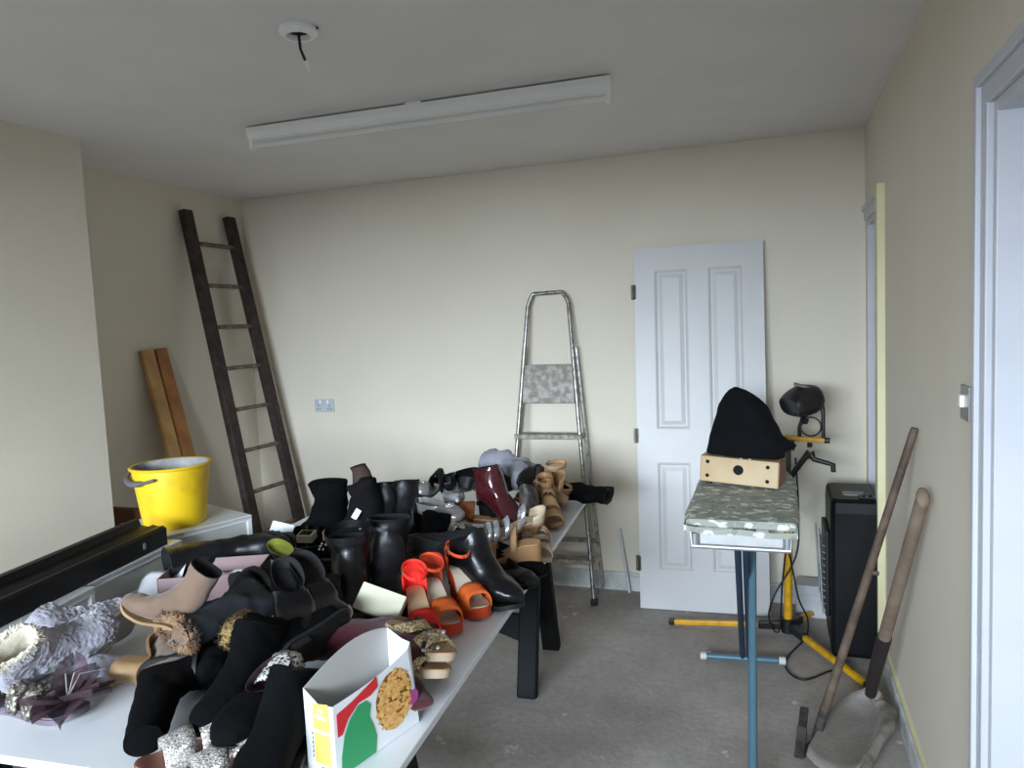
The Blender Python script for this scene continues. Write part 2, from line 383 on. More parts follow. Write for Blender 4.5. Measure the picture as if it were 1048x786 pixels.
for i, (wv, y_) in enumerate(ol):
    if i == 0: ol[0] = (.166, .0)
R_ = []
poly = [(wv, y_) for wv, y_ in ol] + [(-wv, y_) for wv, y_ in reversed(ol)]
def offp(o, z): return [(x*(1-o/.18), .02+y*(1-o/.9)+(-o*.3 if y < .01 else 0), z) for x, y in poly]
cv = MB(); cv.rings([offp(.012, ZB-.028), offp(-.012, ZB-.03), offp(-.016, ZB-.012), offp(-.006, ZB-.002), offp(.012, ZB)], True, True)
cvo = cv.build('cover', LV, ib, smooth=True)
fl = MB()                                 # loose hem of the cover
hem = [(-.186, .25, ZB-.02), (-.188, .08, ZB-.035), (-.182, -.012, ZB-.035), (-.10, -.03, ZB-.04), (0, -.03, ZB-.036), (.10, -.03, ZB-.044), (.182, -.012, ZB-.045), (.188, .08, ZB-.045), (.186, .25, ZB-.02)]
fl.rings([[Vector(h)+Vector((0, 0, .02)) for h in hem], hem], False, False, False)
fl.build('hem', LV, ib, solid=.003)
tr = MB()
tr.box((0, .035, ZB-.068), (.30, .006, .05)); trp = tr.build('iron_rest_panel', mat('pale_grey_sheet', (196, 196, 194), .5, .1), ib)
t = MB(); t.tube([(-.165, .03, ZB-.03), (-.16, .012, ZB-.095), (.16, .012, ZB-.095), (.165, .03, ZB-.03)], .008, 8)
t.tube([(-.15, .02, ZB-.05), (-.15, .02, ZB-.095)], .014, 8); t.tube([(.15, .02, ZB-.05), (.15, .02, ZB-.095)], .014, 8)
t.build('tray_frame', CHR, ib, smooth=True)
def loc(x, y, z): return (x+.12, y-2.55, z)
lg = MB()
for dx_ in (-.014, .016): lg.tube([loc(-.145+dx_, 3.41, .03), loc(-.125+dx_, 2.72, ZB-.03)], .013, 10)
lg.build('rear_leg', DBLUE, ib, smooth=True)
lg = MB().tube([loc(-.34, 3.395, .022), loc(-.006, 3.425, .022)], .014, 10); fb = lg.build('foot_bar', BLUE, ib, smooth=True)
for a_, b__ in (((-.345, 3.394, .022), (-.318, 3.397, .022)), ((-.002, 3.426, .022), (.026, 3.428, .022))):
    MB().tube([loc(*a_), loc(*b__)], .0175, 10).build('end_cap', mat('white_rubber', (214, 214, 210), .6), ib, smooth=True)
MB().tube([loc(-.088, 2.43, .03), loc(-.10, 3.30, ZB-.03)], .0155, 12).build('front_leg', BLUE, ib, smooth=True)
MB().tube([loc(-.25, 2.425, .02), loc(.08, 2.435, .02)], .014, 10).build('front_foot_bar', BLUE, ib, smooth=True)
for x_ in (-.265, .08):
    MB().tube([loc(x_, 2.43, .02), loc(x_+.02, 2.43, .02)], .0175, 10).build('end_cap', _m['white_rubber'], ib, smooth=True)
# wooden box with round holes
BIR = mat('birch_ply', (204, 180, 142), .55, scale=5, col2=(190, 162, 122))
bxp = Vector((-.135, 3.12, ZB+.002)); by = math.radians(-9)
bx = thing('wooden_box', 'pale wooden box with five round black holes on the ironing board', 'box', bxp, by)
bx.rotation_euler = (0, math.radians(3), by); bx.location.z += .012
MB().box((0, 0, .055), (.305, .16, .105)).build('case', BIR, bx, bevel=.004)
MB().box((.1535, 0, .055), (.004, .156, .10)).build('side_panel', mat('dark_side_wood', (150, 104, 84), .6), bx)
HOLE = mat('black_hole_lining', (10, 10, 10), .9)
for x_, z_, r_ in ((0, .062, .020), (-.122, .085, .0075), (-.122, .028, .0075), (.112, .085, .0075), (.112, .028, .0075)):
    q = MB().tube([(x_, -.0818, z_), (x_, -.079, z_)], r_, 20); q.build('hole', HOLE, bx)
for x_, y_ in ((-.12, -.05), (.12, -.05), (-.12, .05), (.12, .05)):
    MB().tube([(x_, y_, -.011), (x_, y_, .004)], .011, 10).build('foot', BLK, bx)
for x_ in (.008, .042):
    MB().tube([(x_, -.075, .107), (x_, -.075, .119)], .0055, 10).build('toggle', mat('bright_metal', (230, 230, 228), .2, .6), bx)
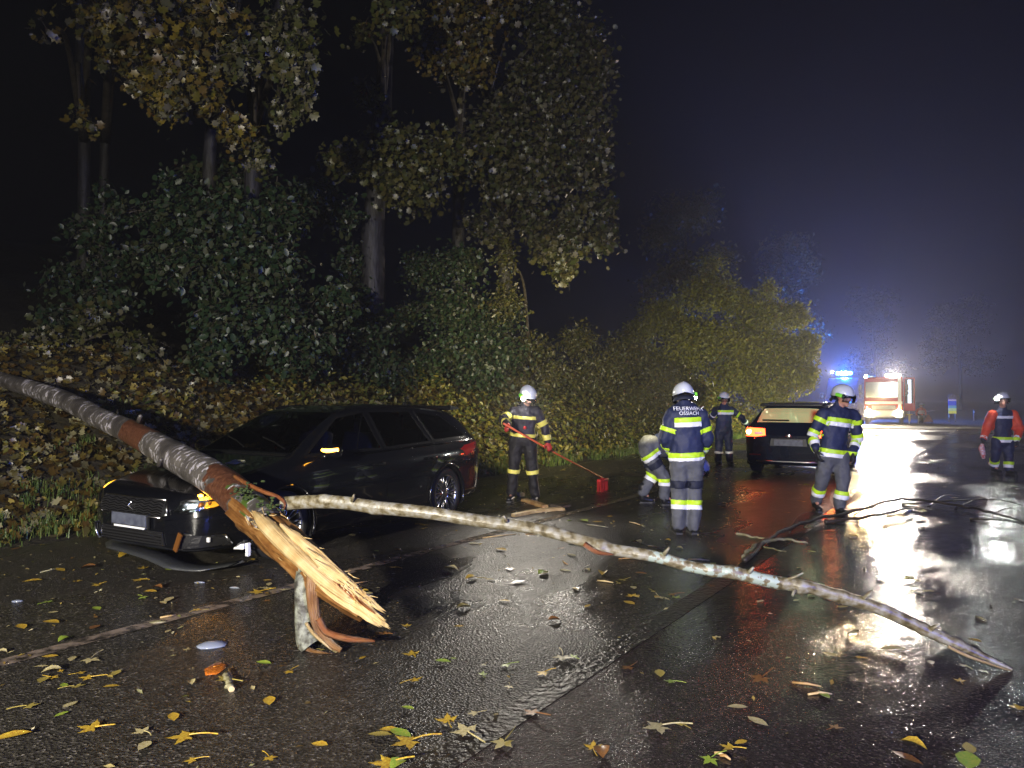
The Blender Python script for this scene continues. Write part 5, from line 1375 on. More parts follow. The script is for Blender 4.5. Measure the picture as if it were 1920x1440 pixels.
for sgn in (1, -1):
    di = Vector((-.80, -sgn * .60, 0)); ux = Vector((.60 * -sgn, .80, 0)) * 1.0
    oo = Vector((2.0, sgn * .66, 0)) - di * 2
    ux = Vector((0, 0, 1)).cross(di).normalized() * (-sgn)        # towards the outside
    poly = [(-.24, .555), (-.14, .645), (.08, .695), (.34, .715), (.36, .67), (.12, .58), (-.10, .54)]
    hl = patch1(poly, oo, ux, fz, di, m_trim, 'headlight', off=.002, depth=.006)
    patch1([(a * .93 + .004, (b_ - .63) * .84 + .63) for a, b_ in poly], oo, ux, fz, di, m_refl, 'reflector', off=.009, depth=.004, parent=hl)
    if sgn == 1:
        # broken lens: lit indicator chamber, torn trim across it
        patch1([(.04, .62), (.07, .685), (.24, .705), (.345, .70), (.35, .67), (.20, .62), (.10, .585), (.03, .585)], oo, ux, fz, di, m_ind_soft, 'indicator', off=.012, depth=.03, parent=hl)
        for k in range(7):
            a0 = Vector(oo) + ux * random.uniform(-.02, .22) + fz * random.uniform(.59, .69)
            p = hit1(a0, di)[0] - di * .05
            b = MB(); b.ball(p, (random.uniform(.012, .03), random.uniform(.012, .03), random.uniform(.01, .022)), n=8, m=6); b.build('bulb_chamber', m_ind_on if k in (1, 4) else m_orange_pl, hl, True)
        strip1([hit1(Vector(oo) + ux * -.15 + fz * .61, di)[0], hit1(Vector(oo) + ux * .20 + fz * .63, di)[0]], .02, m_chrome, 'lamp_trim', hl, th=.06)
    else:
        patch1([(.08, .56), (.10, .70), (.30, .735), (.34, .67), (.22, .54)], oo, ux, fz, di, glow('lit_indicator_lens', (1.0, 0.50, 0.02), 2.6, (0.7, 0.4, 0.03)), 'indicator', off=.012, depth=.04, parent=hl)
    if sgn == 1: patch1(poly, oo, ux, fz, di, m_lampglass, 'lamp_glass', off=.07, depth=.004, parent=hl)
    # side intake with silver frame
    vp = [(-.22, .23), (-.16, .36), (.18, .33), (.22, .25)]
    dk = patch1(vp, oo, ux, fz, di, m_black_pl, 'side_intake', off=.006, depth=.004)
    fr = MB(); q = [hit1(Vector(oo) + ux * a + fz * c, di)[0] - di * .02 for a, c in vp + vp[:1]]
    for a, c in zip(q[:-1], q[1:]): fr.tube([a, a.lerp(c, .5) - di * .012, c], .012, n=6)
    fr.build('intake_frame', m_alloy, dk, True)
    if sgn == 1:
        b = MB(); p = hit1(Vector(oo) + ux * -.18 + fz * .30, di)[0] - di * .05; b.box(p, (.02, .05, .17), bevel=.006, rot=Quaternion((1, 0, 0), R(-25))); b.build('torn_reflector', pbr('bronze_reflector', (.30, .12, .03), .2, metal=.6), dk)
        b = MB(); p = hit1(Vector(oo) + ux * .06 + fz * .31, di)[0] - di * .03; b.box(p, (.02, .03, .04), bevel=.004); b.build('bracket', m_white, dk)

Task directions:
Transcribe the listing in full and omit the pictures.

Correct response:
The Blender Python script for this scene continues. Write part 2, from line 383 on. More parts follow. Write for Blender 4.5. Measure the picture as if it were 1048x786 pixels.
for i, (wv, y_) in enumerate(ol):
    if i == 0: ol[0] = (.166, .0)
R_ = []
poly = [(wv, y_) for wv, y_ in ol] + [(-wv, y_) for wv, y_ in reversed(ol)]
def offp(o, z): return [(x*(1-o/.18), .02+y*(1-o/.9)+(-o*.3 if y < .01 else 0), z) for x, y in poly]
cv = MB(); cv.rings([offp(.012, ZB-.028), offp(-.012, ZB-.03), offp(-.016, ZB-.012), offp(-.006, ZB-.002), offp(.012, ZB)], True, True)
cvo = cv.build('cover', LV, ib, smooth=True)
fl = MB()                                 # loose hem of the cover
hem = [(-.186, .25, ZB-.02), (-.188, .08, ZB-.035), (-.182, -.012, ZB-.035), (-.10, -.03, ZB-.04), (0, -.03, ZB-.036), (.10, -.03, ZB-.044), (.182, -.012, ZB-.045), (.188, .08, ZB-.045), (.186, .25, ZB-.02)]
fl.rings([[Vector(h)+Vector((0, 0, .02)) for h in hem], hem], False, False, False)
fl.build('hem', LV, ib, solid=.003)
tr = MB()
tr.box((0, .035, ZB-.068), (.30, .006, .05)); trp = tr.build('iron_rest_panel', mat('pale_grey_sheet', (196, 196, 194), .5, .1), ib)
t = MB(); t.tube([(-.165, .03, ZB-.03), (-.16, .012, ZB-.095), (.16, .012, ZB-.095), (.165, .03, ZB-.03)], .008, 8)
t.tube([(-.15, .02, ZB-.05), (-.15, .02, ZB-.095)], .014, 8); t.tube([(.15, .02, ZB-.05), (.15, .02, ZB-.095)], .014, 8)
t.build('tray_frame', CHR, ib, smooth=True)
def loc(x, y, z): return (x+.12, y-2.55, z)
lg = MB()
for dx_ in (-.014, .016): lg.tube([loc(-.145+dx_, 3.41, .03), loc(-.125+dx_, 2.72, ZB-.03)], .013, 10)
lg.build('rear_leg', DBLUE, ib, smooth=True)
lg = MB().tube([loc(-.34, 3.395, .022), loc(-.006, 3.425, .022)], .014, 10); fb = lg.build('foot_bar', BLUE, ib, smooth=True)
for a_, b__ in (((-.345, 3.394, .022), (-.318, 3.397, .022)), ((-.002, 3.426, .022), (.026, 3.428, .022))):
    MB().tube([loc(*a_), loc(*b__)], .0175, 10).build('end_cap', mat('white_rubber', (214, 214, 210), .6), ib, smooth=True)
MB().tube([loc(-.088, 2.43, .03), loc(-.10, 3.30, ZB-.03)], .0155, 12).build('front_leg', BLUE, ib, smooth=True)
MB().tube([loc(-.25, 2.425, .02), loc(.08, 2.435, .02)], .014, 10).build('front_foot_bar', BLUE, ib, smooth=True)
for x_ in (-.265, .08):
    MB().tube([loc(x_, 2.43, .02), loc(x_+.02, 2.43, .02)], .0175, 10).build('end_cap', _m['white_rubber'], ib, smooth=True)
# wooden box with round holes
BIR = mat('birch_ply', (204, 180, 142), .55, scale=5, col2=(190, 162, 122))
bxp = Vector((-.135, 3.12, ZB+.002)); by = math.radians(-9)
bx = thing('wooden_box', 'pale wooden box with five round black holes on the ironing board', 'box', bxp, by)
bx.rotation_euler = (0, math.radians(3), by); bx.location.z += .012
MB().box((0, 0, .055), (.305, .16, .105)).build('case', BIR, bx, bevel=.004)
MB().box((.1535, 0, .055), (.004, .156, .10)).build('side_panel', mat('dark_side_wood', (150, 104, 84), .6), bx)
HOLE = mat('black_hole_lining', (10, 10, 10), .9)
for x_, z_, r_ in ((0, .062, .020), (-.122, .085, .0075), (-.122, .028, .0075), (.112, .085, .0075), (.112, .028, .0075)):
    q = MB().tube([(x_, -.0818, z_), (x_, -.079, z_)], r_, 20); q.build('hole', HOLE, bx)
for x_, y_ in ((-.12, -.05), (.12, -.05), (-.12, .05), (.12, .05)):
    MB().tube([(x_, y_, -.011), (x_, y_, .004)], .011, 10).build('foot', BLK, bx)
for x_ in (.008, .042):
    MB().tube([(x_, -.075, .107), (x_, -.075, .119)], .0055, 10).build('toggle', mat('bright_metal', (230, 230, 228), .2, .6), bx)
The Blender Python script for this scene continues. Write part 5, from line 1375 on. More parts follow. The script is for Blender 4.5. Measure the picture as if it were 1920x1440 pixels.
for sgn in (1, -1):
    di = Vector((-.80, -sgn * .60, 0)); ux = Vector((.60 * -sgn, .80, 0)) * 1.0
    oo = Vector((2.0, sgn * .66, 0)) - di * 2
    ux = Vector((0, 0, 1)).cross(di).normalized() * (-sgn)        # towards the outside
    poly = [(-.24, .555), (-.14, .645), (.08, .695), (.34, .715), (.36, .67), (.12, .58), (-.10, .54)]
    hl = patch1(poly, oo, ux, fz, di, m_trim, 'headlight', off=.002, depth=.006)
    patch1([(a * .93 + .004, (b_ - .63) * .84 + .63) for a, b_ in poly], oo, ux, fz, di, m_refl, 'reflector', off=.009, depth=.004, parent=hl)
    if sgn == 1:
        # broken lens: lit indicator chamber, torn trim across it
        patch1([(.04, .62), (.07, .685), (.24, .705), (.345, .70), (.35, .67), (.20, .62), (.10, .585), (.03, .585)], oo, ux, fz, di, m_ind_soft, 'indicator', off=.012, depth=.03, parent=hl)
        for k in range(7):
            a0 = Vector(oo) + ux * random.uniform(-.02, .22) + fz * random.uniform(.59, .69)
            p = hit1(a0, di)[0] - di * .05
            b = MB(); b.ball(p, (random.uniform(.012, .03), random.uniform(.012, .03), random.uniform(.01, .022)), n=8, m=6); b.build('bulb_chamber', m_ind_on if k in (1, 4) else m_orange_pl, hl, True)
        strip1([hit1(Vector(oo) + ux * -.15 + fz * .61, di)[0], hit1(Vector(oo) + ux * .20 + fz * .63, di)[0]], .02, m_chrome, 'lamp_trim', hl, th=.06)
    else:
        patch1([(.08, .56), (.10, .70), (.30, .735), (.34, .67), (.22, .54)], oo, ux, fz, di, glow('lit_indicator_lens', (1.0, 0.50, 0.02), 2.6, (0.7, 0.4, 0.03)), 'indicator', off=.012, depth=.04, parent=hl)
    if sgn == 1: patch1(poly, oo, ux, fz, di, m_lampglass, 'lamp_glass', off=.07, depth=.004, parent=hl)
    # side intake with silver frame
    vp = [(-.22, .23), (-.16, .36), (.18, .33), (.22, .25)]
    dk = patch1(vp, oo, ux, fz, di, m_black_pl, 'side_intake', off=.006, depth=.004)
    fr = MB(); q = [hit1(Vector(oo) + ux * a + fz * c, di)[0] - di * .02 for a, c in vp + vp[:1]]
    for a, c in zip(q[:-1], q[1:]): fr.tube([a, a.lerp(c, .5) - di * .012, c], .012, n=6)
    fr.build('intake_frame', m_alloy, dk, True)
    if sgn == 1:
        b = MB(); p = hit1(Vector(oo) + ux * -.18 + fz * .30, di)[0] - di * .05; b.box(p, (.02, .05, .17), bevel=.006, rot=Quaternion((1, 0, 0), R(-25))); b.build('torn_reflector', pbr('bronze_reflector', (.30, .12, .03), .2, metal=.6), dk)
        b = MB(); p = hit1(Vector(oo) + ux * .06 + fz * .31, di)[0] - di * .03; b.box(p, (.02, .03, .04), bevel=.004); b.build('bracket', m_white, dk)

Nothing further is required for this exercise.